Monochrome Specialists

This system works well. Every Canon, Nikon, Pentax and Sony DSLR uses it, as do all medium-format cameras except the Phase One IQ260 Achromatic discussed in this article—pro-quality color images, for sure. (Sigma’s digital cameras with their Foveon sensors use a different approach; see the sidebar.) The problem is that each pixel receives light of just one primary color, which cuts down on resolution (because a portion of the data at each pixel is interpolated) and sensitivity (because the filters absorb some of the light that would reach each pixel otherwise). And the demosaicing process creates moiré and exacerbates aliasing that occurs when a pattern in the subject or scene conflicts with the pixel grid of the sensor. If you convert one of these images to monochrome, you still have the problems of reduced resolution and sensitivity, as well as aliasing.

To reduce the moiré and aliasing problems, most sensors have an anti-aliasing (AA) filter, or optical low-pass (OLPF) filter, which reduces those problems by slightly blurring the image at the sub-pixel level. Obviously, this further reduces resolution.
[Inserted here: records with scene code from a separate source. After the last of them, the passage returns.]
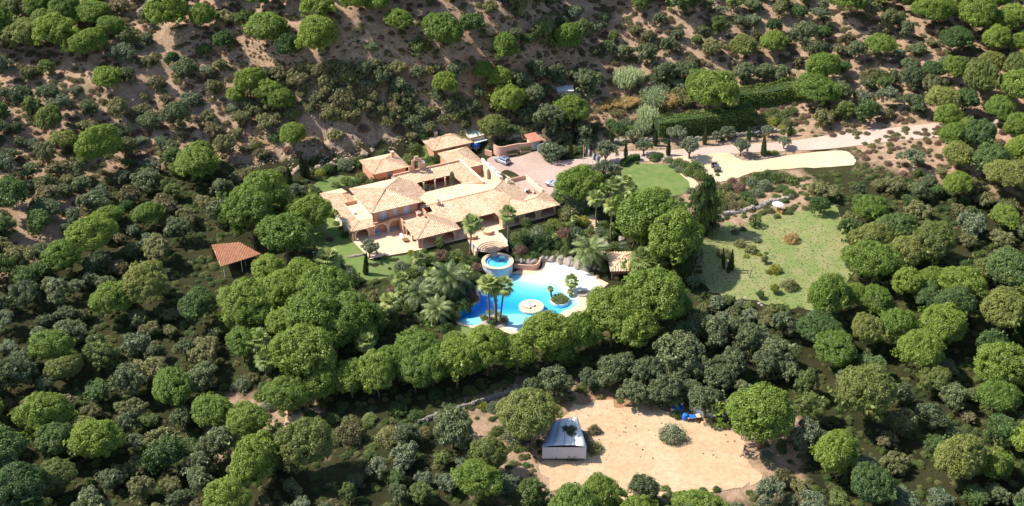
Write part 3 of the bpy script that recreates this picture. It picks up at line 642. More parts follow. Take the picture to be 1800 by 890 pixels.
# bell wall on the back parapet
bw = MB(); bw.box(18.2, 18.9, 18.6, 19.0, 4.1, 6.4).box(20.1, 20.8, 18.6, 19.0, 4.1, 6.4).box(18.2, 20.8, 18.62, 18.98, 6.4, 6.8).box(19.0, 20.0, 18.6, 19.0, 6.8, 7.6).box(21.0, 21.6, 18.6, 19.0, 4.1, 5.4).box(17.4, 18.0, 18.6, 19.0, 4.1, 5.4)
bevel(bw.build('bell_wall', M['pinkwall'], villa), .06)
# front loggia under the long eave and the front corner pier
wall('front_wall', M['salmon'], villa, (12.6, -3.6), (27.7, -3.6), 3.6, 6.9, .3, (), ((2.5, 4.6, 3.65, 6.0), (7.5, 9.4, 3.65, 6.0), (11.2, 13.8, 3.65, 6.0)))
for s0, s1 in ((2.5, 4.6), (7.5, 9.4), (11.2, 13.8)): opening(villa, 'glass_door', (12.6, -3.6), (27.7, -3.6), s0, s1, 3.65, 6.0, .1, 'glass', 'wood')
MB().box(22.3, 22.6, -7.0, -6.7, 0.02, 2.55).build('column', M['cream'], villa)
MB().box(28.0, 28.7, -10.5, -9.9, -.2, 2.58).build('pier', M['cream'], villa)
wall('side_wall', M['salmon'], villa, (28.1, -3.6), (28.1, -9.9), 3.6, 6.2, .3, ((4.0, 2.2, 1.2),))
fG = ((28.7, -10.2), (42.3, -10.2)); ar = ((2.5, 2.9, 1.15), (6.7, 2.9, 1.15), (11.3, 3.6, .9))
wall('arcade_wall', M['salmon'], villa, *fG, 2.6, 6.18, .35, [(a, b, c + 1.0) for a, b, c in ar]); arch_trims(villa, M['trim'], *fG, 3.6, ar)
wall('side_wall', M['salmon'], villa, (42.3, -10.0), (42.3, -3.4), 2.6, 6.18, .3); wall('loggia_wall', M['salmon'], villa, (28.4, -6.6), (42.2, -6.6), 3.6, 6.4, .3)
MB().box(28.8, 42.2, -9.8, -6.7, -.9, 0.02).build('loggia_floor', M['deck'], villa)
# hipped loggia in front
J0, J1, J2 = (6.6, -10.6, ze + .1), (17.3, -10.6, ze + .1), (17.3, -6.2, ze + .1)
PKJ = (11.9, -5.6, 7.75); PJ2 = (11.9, -2.5, 7.75)
roof_plane(T, PN, [J0, J1, PKJ], (0, -1)); roof_plane(T, PN, [J0, PKJ, (10.4, -2.6, 7.3), (6.6, -2.6, ze + .1)], (-1, 0)); roof_plane(T, PN, [J1, (17.3, -4.2, ze + .1), (12.6, -2.3, 7.55), PKJ], (1, 0))
ridge(RG, J0, PKJ, J1); ridge(RG, PKJ, (12.2, -2.4, 7.75))
MB().box(6.7, 12.5, -2.6, .7, 6.25 - ZT, 6.46 - ZT).build('balcony_floor', M['deck'], villa)
MB().box(6.6, 6.9, -2.7, -.45, 3.6 - ZT, 7.1 - ZT).build('balcony_wall', M['salmon'], villa)
MB().box(12.3, 12.6, -2.6, .75, 3.6 - ZT, 8.0 - ZT).build('chimney_breast', M['salmon'], villa)
fJ = ((7.1, -10.1), (16.9, -10.1)); ar = ((2.6, 3.3, .95), (7.2, 3.3, .95))
wall('arcade_wall', M['salmon'], villa, *fJ, 2.2, 6.25, .35, [(a, b, c + 1.4) for a, b, c in ar]); arch_trims(villa, M['trim'], *fJ, 3.6, ar)
sJ = ((7.1, -2.6), (7.1, -9.75)); ar = ((1.9, 2.4, 1.2), (5.3, 2.6, 1.2))
wall('side_wall', M['cream'], villa, *sJ, 2.6, 6.25, .32, [(a, b, c + 1.0) for a, b, c in ar]); arch_trims(villa, M['cream'], *sJ, 3.6, ar, -.04, .15)
wall('side_wall', M['salmon'], villa, (16.9, -10.1), (16.9, -4.4), 2.4, 6.25, .32); wall('loggia_wall', M['redint'], villa, (7.5, -4.2), (16.8, -4.2), 3.6, 6.3, .25)
# back wing by the gate wall
zw = 6.5; kw = .25
W0, W1, W2, W3 = (28.6, 20.2, zw), (36.6, 15.8, zw), (36.6, 26.5, zw), (28.6, 26.5, zw)
PW1, PW2 = (32.6, 20.0, zw + 1.0), (32.6, 23.5, zw + 1.0)
roof_plane(T, PN, [(28.6, 15.8, zw), W1, PW1], (0, -1)); roof_plane(T, PN, [W1, W2, PW2, PW1], (1, 0)); roof_plane(T, PN, [W2, W3, PW2], (0, 1)); roof_plane(T, PN, [W3, (28.6, 15.8, zw), PW1, PW2], (-1, 0))
ridge(RG, W1, PW1, PW2, W2); ridge(RG, W3, PW2); ridge(RG, (28.6, 15.8, zw), PW1)
for p, q in (((29.0, 16.2), (36.2, 16.2)), ((36.2, 16.2), (36.2, 26.1)), ((36.2, 26.1), (29.0, 26.1)), ((29.0, 26.1), (29.0, 16.2))): wall('back_wing_wall', M['salmon'], villa, p, q, 3.6, 6.45)
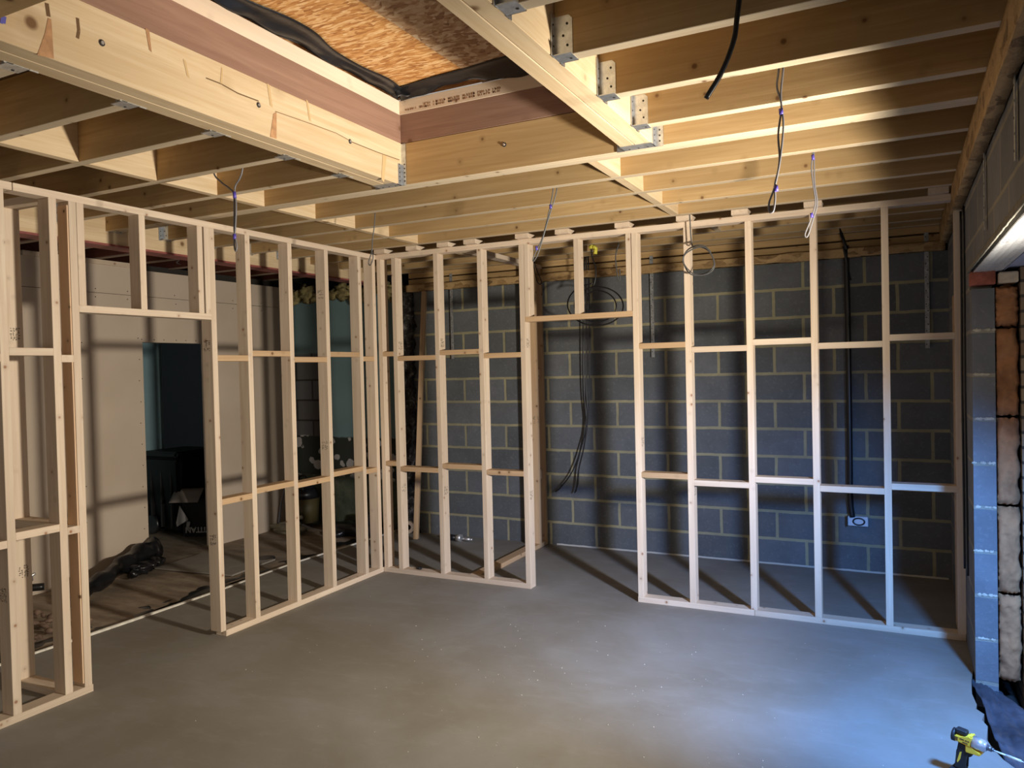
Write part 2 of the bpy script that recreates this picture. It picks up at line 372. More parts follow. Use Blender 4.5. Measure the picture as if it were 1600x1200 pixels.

For the monochrome specialist, there are a few dedicated monochrome digital cameras. These omit the Bayer filter grid, since color data isn’t needed, just luminance (brightness) data, and therefore eliminate demosaicing and its problems. So every pixel receives all the light possible, improving sensitivity, and every pixel provides luminance data—there’s no demosaicing process, further improving resolution. And since there’s no demosaicing, there’s no need for the resolution-reducing AA filter—further enhancing sharpness. These monochrome cameras provide increased pixel-level sharpness, enhanced contrast, smoother tonal transitions and increased sensitivity (higher ISOs). Their primary drawbacks are cost (they start at $7,950) and the fact that you can’t shoot normal color images with them. You also lose the ability to adjust each color channel independently, as you can with color digital images—there’s just one channel. So you have to use color filters over the lens to produce black-and-white film-style tonal adjustments. (In black-and-white, a color filter lightens objects in a scene of similar color and darkens objects of complementary color, hence yellow and red filters are used to darken blue skies and make white cloud formations stand out dramatically, and green and yellow filters are used to brighten foliage, etc.)

Infrared

Black-and-white infrared film records images by infrared radiation alone, or by visible light and infrared, depending on which filter you use over the lens. A popular effect is with a deep red filter—white clouds and healthy green foliage stand out dramatically against black skies.

The sensors in most DSLRs have a filter that blocks infrared radiation to keep it from unduly influencing the images, so you can’t readily do infrared photography with these cameras. With Sigma DSLRs, you can easily remove the infrared-blocking filter, allowing infrared photography. There are companies that will remove the IR filter from your camera’s sensor (which voids the camera warranty, incidentally) to permit infrared photography.  The Phase One IQ260 Achromatic doesn’t have the IR-blocking filter, so you can do infrared photography with it as-is (using the appropriate red IR filter over the lens). You also can rent infrared-modified DSLRs.

Note that lenses don’t focus infrared at the same plane as visible light, so you must focus manually and adjust for the difference.
Back in the day, most lenses had infrared focus-correction marks; if your newer lens doesn’t, you’ll have to bracket focus until you learn how much compensation is required with your lenses. If your camera has Live View, you can try using that to check focus, but it may not work when using a filter that blocks visible light. It’s always a good idea to shoot at a smaller aperture w
hen doing monochrome infrared work to increase depth of field and depth of focus.

There’s a small, some may say elite, group of dedicated monochrome cameras. These aren’t models with gimmicky firmware changes or cosmetic additions. These are true monochrome-dedicated cameras that have been built from the ground up to shoot the very best black-and-white images possible. If that’s what you need, this elite group is where you want to look.

Leica M Monochrom

Leica M Monochrom

Leica has been producing its splendid M-series 35mm rangefinder cameras since 1954 and digital versions since 2006. Among the current digital models is the first 35mm full-frame monochrome digital camera, the M Monochrom, introduced in 2012. It features an 18-megapixel CCD sensor that was designed specifically for monochrome digital imaging with legendary Leica M-series lenses. The 35.8×23.9mm sensor delivers 14-bit uncompressed or losslessly compressed RAW (DNG) files measuring 5212×3468 pixels or lightly compressed JPEGs measuring 5216×3472 pixels. A special layout of microlenses atop the sensor helps produce uniform exposure and excellent sharpness from corner to corner. A special glass sensor cover blocks infrared radiation above 700nm.

Because there’s no demosaicing, the M Monochrom can provide a histogram of the RAW data. This is very useful, and much better than conventional Bayer-sensor cameras, which can only display histograms for camera-created JPEG images from the RAW data because it shows actual clipping points, not JPEG clipping points. The camera also allows you to apply toning effects to JPEG images in-camera.